While the corporations that possess the limited access permits send lobbyists and lawyers to represent them, the general category is a rubber boots crowd, representing themselves. “Fifty percent of the meetings are reps from the limited access guys and it ain’t even about them. It used to be a way of life, now it’s big business. They want it [the fishery] and they’re upfront about it,” Sargent says.

“You gotta go to the meetings and make sure the NEFMC understands it. We’ve lost so much ground on all other fisheries because we got no representation. We don’t have the money and lobbyists and clout to face them. But if the council knows that you understand and aren’t being greedy, they’ll listen. I have to give them that. So you can’t give up, no matter how flawed it is. You have to keep pounding them and pounding them and they’ll listen,” Sargent says.
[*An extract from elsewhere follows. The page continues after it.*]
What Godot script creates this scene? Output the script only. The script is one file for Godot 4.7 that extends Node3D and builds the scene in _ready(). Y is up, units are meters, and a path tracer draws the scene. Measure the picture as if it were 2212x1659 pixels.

“What little chunk are we going to hurt?” Ball concludes. “May, June, July, August, September—one hundred days of fishing and your doing good. They [NEFMC] could limit the boat size for the general category, or crew size. Nine foot drags, a decent quota, let us fish April 1st to September 1.”

General category fishermen like Ball and Sargent say they aren’t asking for a huge piece of the pie, just for a piece. They aren’t against regulations, they just want them to make sense, to be fair.